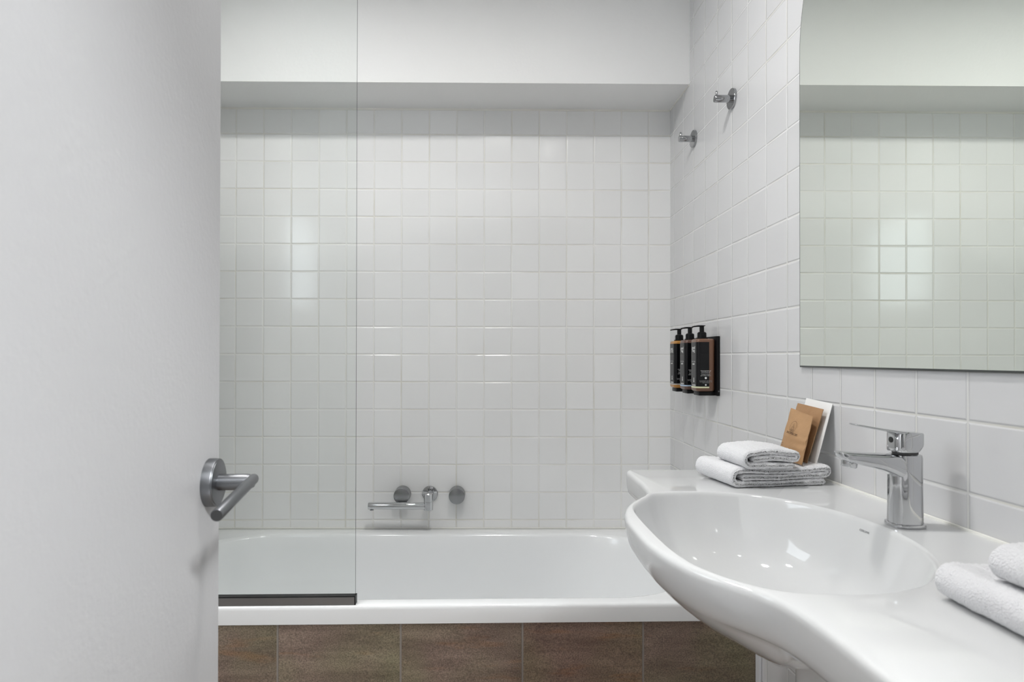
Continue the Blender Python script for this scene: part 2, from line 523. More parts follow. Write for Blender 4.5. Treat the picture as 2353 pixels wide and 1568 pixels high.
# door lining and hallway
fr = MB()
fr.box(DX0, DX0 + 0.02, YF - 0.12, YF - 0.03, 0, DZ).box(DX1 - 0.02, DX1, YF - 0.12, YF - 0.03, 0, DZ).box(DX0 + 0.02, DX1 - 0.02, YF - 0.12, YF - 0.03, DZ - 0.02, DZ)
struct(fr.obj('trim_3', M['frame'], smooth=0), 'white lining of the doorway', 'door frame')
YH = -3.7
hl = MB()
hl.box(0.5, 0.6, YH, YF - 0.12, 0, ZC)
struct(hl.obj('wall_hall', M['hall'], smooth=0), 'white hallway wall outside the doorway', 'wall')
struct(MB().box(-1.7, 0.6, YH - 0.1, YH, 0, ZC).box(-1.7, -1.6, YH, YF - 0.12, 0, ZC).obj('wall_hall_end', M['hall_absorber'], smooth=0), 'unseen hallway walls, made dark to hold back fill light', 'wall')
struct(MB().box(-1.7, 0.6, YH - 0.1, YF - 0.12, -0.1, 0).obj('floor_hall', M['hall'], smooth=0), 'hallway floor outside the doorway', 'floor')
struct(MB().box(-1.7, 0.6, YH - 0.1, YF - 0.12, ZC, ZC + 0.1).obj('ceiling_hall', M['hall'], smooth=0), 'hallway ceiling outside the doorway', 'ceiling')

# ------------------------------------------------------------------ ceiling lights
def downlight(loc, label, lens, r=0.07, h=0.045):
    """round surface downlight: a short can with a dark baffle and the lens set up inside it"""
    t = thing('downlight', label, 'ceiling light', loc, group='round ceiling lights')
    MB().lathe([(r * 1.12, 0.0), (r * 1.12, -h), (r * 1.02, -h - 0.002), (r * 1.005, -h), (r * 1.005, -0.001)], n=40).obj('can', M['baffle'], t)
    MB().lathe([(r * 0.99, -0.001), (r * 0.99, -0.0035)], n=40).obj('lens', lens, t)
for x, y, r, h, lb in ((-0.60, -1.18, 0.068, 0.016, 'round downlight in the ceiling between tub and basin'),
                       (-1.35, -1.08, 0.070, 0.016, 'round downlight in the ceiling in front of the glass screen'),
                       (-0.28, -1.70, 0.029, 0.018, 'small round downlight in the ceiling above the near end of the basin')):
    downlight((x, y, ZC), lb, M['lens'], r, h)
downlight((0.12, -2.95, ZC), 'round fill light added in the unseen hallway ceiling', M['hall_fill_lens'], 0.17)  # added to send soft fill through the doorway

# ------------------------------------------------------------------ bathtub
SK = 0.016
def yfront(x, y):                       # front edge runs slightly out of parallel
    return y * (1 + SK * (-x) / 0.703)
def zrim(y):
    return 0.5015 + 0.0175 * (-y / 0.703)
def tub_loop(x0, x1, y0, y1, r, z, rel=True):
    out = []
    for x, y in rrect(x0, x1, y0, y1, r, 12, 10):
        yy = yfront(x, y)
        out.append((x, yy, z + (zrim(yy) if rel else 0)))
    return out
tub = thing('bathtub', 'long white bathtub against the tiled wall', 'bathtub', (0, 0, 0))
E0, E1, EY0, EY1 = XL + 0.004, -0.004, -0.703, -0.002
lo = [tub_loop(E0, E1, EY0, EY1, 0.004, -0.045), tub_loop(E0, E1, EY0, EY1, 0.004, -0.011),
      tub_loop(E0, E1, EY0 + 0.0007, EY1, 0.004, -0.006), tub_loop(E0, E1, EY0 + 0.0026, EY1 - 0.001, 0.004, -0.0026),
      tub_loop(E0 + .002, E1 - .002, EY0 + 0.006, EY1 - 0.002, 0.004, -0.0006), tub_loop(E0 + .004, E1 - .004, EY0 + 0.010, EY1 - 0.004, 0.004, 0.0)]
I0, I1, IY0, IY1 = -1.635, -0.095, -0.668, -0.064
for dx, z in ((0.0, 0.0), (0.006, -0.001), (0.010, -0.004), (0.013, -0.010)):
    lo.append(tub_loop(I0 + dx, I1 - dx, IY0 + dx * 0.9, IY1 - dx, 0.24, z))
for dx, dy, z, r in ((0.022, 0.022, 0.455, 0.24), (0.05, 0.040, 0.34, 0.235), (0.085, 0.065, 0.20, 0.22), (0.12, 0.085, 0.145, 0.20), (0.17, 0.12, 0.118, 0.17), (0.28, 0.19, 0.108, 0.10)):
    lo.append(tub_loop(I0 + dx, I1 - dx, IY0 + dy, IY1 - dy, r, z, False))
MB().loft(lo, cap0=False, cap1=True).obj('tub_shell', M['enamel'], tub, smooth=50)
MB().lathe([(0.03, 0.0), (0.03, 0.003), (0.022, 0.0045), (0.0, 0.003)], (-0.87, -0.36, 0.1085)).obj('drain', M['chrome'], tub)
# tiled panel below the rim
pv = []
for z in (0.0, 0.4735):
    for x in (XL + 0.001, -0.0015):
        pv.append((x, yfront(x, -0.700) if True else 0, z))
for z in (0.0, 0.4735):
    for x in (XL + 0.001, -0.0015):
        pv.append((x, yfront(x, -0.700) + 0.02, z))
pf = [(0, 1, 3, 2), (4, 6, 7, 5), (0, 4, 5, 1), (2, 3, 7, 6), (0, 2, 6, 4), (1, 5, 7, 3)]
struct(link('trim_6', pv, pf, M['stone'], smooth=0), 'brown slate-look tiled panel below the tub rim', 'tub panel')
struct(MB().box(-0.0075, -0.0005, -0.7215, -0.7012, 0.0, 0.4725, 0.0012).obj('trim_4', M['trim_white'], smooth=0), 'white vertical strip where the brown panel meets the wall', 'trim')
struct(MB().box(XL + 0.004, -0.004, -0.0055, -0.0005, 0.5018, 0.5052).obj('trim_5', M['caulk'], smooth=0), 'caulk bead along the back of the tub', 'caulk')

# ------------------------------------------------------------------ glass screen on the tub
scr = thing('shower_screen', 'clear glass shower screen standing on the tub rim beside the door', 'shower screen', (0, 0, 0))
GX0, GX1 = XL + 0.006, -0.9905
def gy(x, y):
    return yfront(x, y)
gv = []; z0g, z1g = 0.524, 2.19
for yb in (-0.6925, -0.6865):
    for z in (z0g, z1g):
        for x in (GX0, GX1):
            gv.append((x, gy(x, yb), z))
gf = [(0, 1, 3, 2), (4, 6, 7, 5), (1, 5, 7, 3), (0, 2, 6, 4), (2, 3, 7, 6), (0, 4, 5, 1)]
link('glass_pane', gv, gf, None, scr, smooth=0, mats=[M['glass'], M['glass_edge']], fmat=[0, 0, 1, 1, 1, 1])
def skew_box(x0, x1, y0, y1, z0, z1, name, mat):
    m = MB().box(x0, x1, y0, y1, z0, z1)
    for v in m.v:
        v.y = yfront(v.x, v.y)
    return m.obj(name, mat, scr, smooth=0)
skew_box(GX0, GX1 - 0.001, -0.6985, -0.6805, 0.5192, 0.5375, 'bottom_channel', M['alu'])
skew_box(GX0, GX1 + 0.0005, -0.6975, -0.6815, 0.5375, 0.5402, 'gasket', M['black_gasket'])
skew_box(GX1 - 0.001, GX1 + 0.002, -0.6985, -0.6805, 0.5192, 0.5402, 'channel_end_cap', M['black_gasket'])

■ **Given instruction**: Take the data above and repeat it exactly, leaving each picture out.

■ **Answer to this problem**:
Continue the Blender Python script for this scene: part 2, from line 523. More parts follow. Write for Blender 4.5. Treat the picture as 2353 pixels wide and 1568 pixels high.
# door lining and hallway
fr = MB()
fr.box(DX0, DX0 + 0.02, YF - 0.12, YF - 0.03, 0, DZ).box(DX1 - 0.02, DX1, YF - 0.12, YF - 0.03, 0, DZ).box(DX0 + 0.02, DX1 - 0.02, YF - 0.12, YF - 0.03, DZ - 0.02, DZ)
struct(fr.obj('trim_3', M['frame'], smooth=0), 'white lining of the doorway', 'door frame')
YH = -3.7
hl = MB()
hl.box(0.5, 0.6, YH, YF - 0.12, 0, ZC)
struct(hl.obj('wall_hall', M['hall'], smooth=0), 'white hallway wall outside the doorway', 'wall')
struct(MB().box(-1.7, 0.6, YH - 0.1, YH, 0, ZC).box(-1.7, -1.6, YH, YF - 0.12, 0, ZC).obj('wall_hall_end', M['hall_absorber'], smooth=0), 'unseen hallway walls, made dark to hold back fill light', 'wall')
struct(MB().box(-1.7, 0.6, YH - 0.1, YF - 0.12, -0.1, 0).obj('floor_hall', M['hall'], smooth=0), 'hallway floor outside the doorway', 'floor')
struct(MB().box(-1.7, 0.6, YH - 0.1, YF - 0.12, ZC, ZC + 0.1).obj('ceiling_hall', M['hall'], smooth=0), 'hallway ceiling outside the doorway', 'ceiling')

# ------------------------------------------------------------------ ceiling lights
def downlight(loc, label, lens, r=0.07, h=0.045):
    """round surface downlight: a short can with a dark baffle and the lens set up inside it"""
    t = thing('downlight', label, 'ceiling light', loc, group='round ceiling lights')
    MB().lathe([(r * 1.12, 0.0), (r * 1.12, -h), (r * 1.02, -h - 0.002), (r * 1.005, -h), (r * 1.005, -0.001)], n=40).obj('can', M['baffle'], t)
    MB().lathe([(r * 0.99, -0.001), (r * 0.99, -0.0035)], n=40).obj('lens', lens, t)
for x, y, r, h, lb in ((-0.60, -1.18, 0.068, 0.016, 'round downlight in the ceiling between tub and basin'),
                       (-1.35, -1.08, 0.070, 0.016, 'round downlight in the ceiling in front of the glass screen'),
                       (-0.28, -1.70, 0.029, 0.018, 'small round downlight in the ceiling above the near end of the basin')):
    downlight((x, y, ZC), lb, M['lens'], r, h)
downlight((0.12, -2.95, ZC), 'round fill light added in the unseen hallway ceiling', M['hall_fill_lens'], 0.17)  # added to send soft fill through the doorway

# ------------------------------------------------------------------ bathtub
SK = 0.016
def yfront(x, y):                       # front edge runs slightly out of parallel
    return y * (1 + SK * (-x) / 0.703)
def zrim(y):
    return 0.5015 + 0.0175 * (-y / 0.703)
def tub_loop(x0, x1, y0, y1, r, z, rel=True):
    out = []
    for x, y in rrect(x0, x1, y0, y1, r, 12, 10):
        yy = yfront(x, y)
        out.append((x, yy, z + (zrim(yy) if rel else 0)))
    return out
tub = thing('bathtub', 'long white bathtub against the tiled wall', 'bathtub', (0, 0, 0))
E0, E1, EY0, EY1 = XL + 0.004, -0.004, -0.703, -0.002
lo = [tub_loop(E0, E1, EY0, EY1, 0.004, -0.045), tub_loop(E0, E1, EY0, EY1, 0.004, -0.011),
      tub_loop(E0, E1, EY0 + 0.0007, EY1, 0.004, -0.006), tub_loop(E0, E1, EY0 + 0.0026, EY1 - 0.001, 0.004, -0.0026),
      tub_loop(E0 + .002, E1 - .002, EY0 + 0.006, EY1 - 0.002, 0.004, -0.0006), tub_loop(E0 + .004, E1 - .004, EY0 + 0.010, EY1 - 0.004, 0.004, 0.0)]
I0, I1, IY0, IY1 = -1.635, -0.095, -0.668, -0.064
for dx, z in ((0.0, 0.0), (0.006, -0.001), (0.010, -0.004), (0.013, -0.010)):
    lo.append(tub_loop(I0 + dx, I1 - dx, IY0 + dx * 0.9, IY1 - dx, 0.24, z))
for dx, dy, z, r in ((0.022, 0.022, 0.455, 0.24), (0.05, 0.040, 0.34, 0.235), (0.085, 0.065, 0.20, 0.22), (0.12, 0.085, 0.145, 0.20), (0.17, 0.12, 0.118, 0.17), (0.28, 0.19, 0.108, 0.10)):
    lo.append(tub_loop(I0 + dx, I1 - dx, IY0 + dy, IY1 - dy, r, z, False))
MB().loft(lo, cap0=False, cap1=True).obj('tub_shell', M['enamel'], tub, smooth=50)
MB().lathe([(0.03, 0.0), (0.03, 0.003), (0.022, 0.0045), (0.0, 0.003)], (-0.87, -0.36, 0.1085)).obj('drain', M['chrome'], tub)
# tiled panel below the rim
pv = []
for z in (0.0, 0.4735):
    for x in (XL + 0.001, -0.0015):
        pv.append((x, yfront(x, -0.700) if True else 0, z))
for z in (0.0, 0.4735):
    for x in (XL + 0.001, -0.0015):
        pv.append((x, yfront(x, -0.700) + 0.02, z))
pf = [(0, 1, 3, 2), (4, 6, 7, 5), (0, 4, 5, 1), (2, 3, 7, 6), (0, 2, 6, 4), (1, 5, 7, 3)]
struct(link('trim_6', pv, pf, M['stone'], smooth=0), 'brown slate-look tiled panel below the tub rim', 'tub panel')
struct(MB().box(-0.0075, -0.0005, -0.7215, -0.7012, 0.0, 0.4725, 0.0012).obj('trim_4', M['trim_white'], smooth=0), 'white vertical strip where the brown panel meets the wall', 'trim')
struct(MB().box(XL + 0.004, -0.004, -0.0055, -0.0005, 0.5018, 0.5052).obj('trim_5', M['caulk'], smooth=0), 'caulk bead along the back of the tub', 'caulk')

# ------------------------------------------------------------------ glass screen on the tub
scr = thing('shower_screen', 'clear glass shower screen standing on the tub rim beside the door', 'shower screen', (0, 0, 0))
GX0, GX1 = XL + 0.006, -0.9905
def gy(x, y):
    return yfront(x, y)
gv = []; z0g, z1g = 0.524, 2.19
for yb in (-0.6925, -0.6865):
    for z in (z0g, z1g):
        for x in (GX0, GX1):
            gv.append((x, gy(x, yb), z))
gf = [(0, 1, 3, 2), (4, 6, 7, 5), (1, 5, 7, 3), (0, 2, 6, 4), (2, 3, 7, 6), (0, 4, 5, 1)]
link('glass_pane', gv, gf, None, scr, smooth=0, mats=[M['glass'], M['glass_edge']], fmat=[0, 0, 1, 1, 1, 1])
def skew_box(x0, x1, y0, y1, z0, z1, name, mat):
    m = MB().box(x0, x1, y0, y1, z0, z1)
    for v in m.v:
        v.y = yfront(v.x, v.y)
    return m.obj(name, mat, scr, smooth=0)
skew_box(GX0, GX1 - 0.001, -0.6985, -0.6805, 0.5192, 0.5375, 'bottom_channel', M['alu'])
skew_box(GX0, GX1 + 0.0005, -0.6975, -0.6815, 0.5375, 0.5402, 'gasket', M['black_gasket'])
skew_box(GX1 - 0.001, GX1 + 0.002, -0.6985, -0.6805, 0.5192, 0.5402, 'channel_end_cap', M['black_gasket'])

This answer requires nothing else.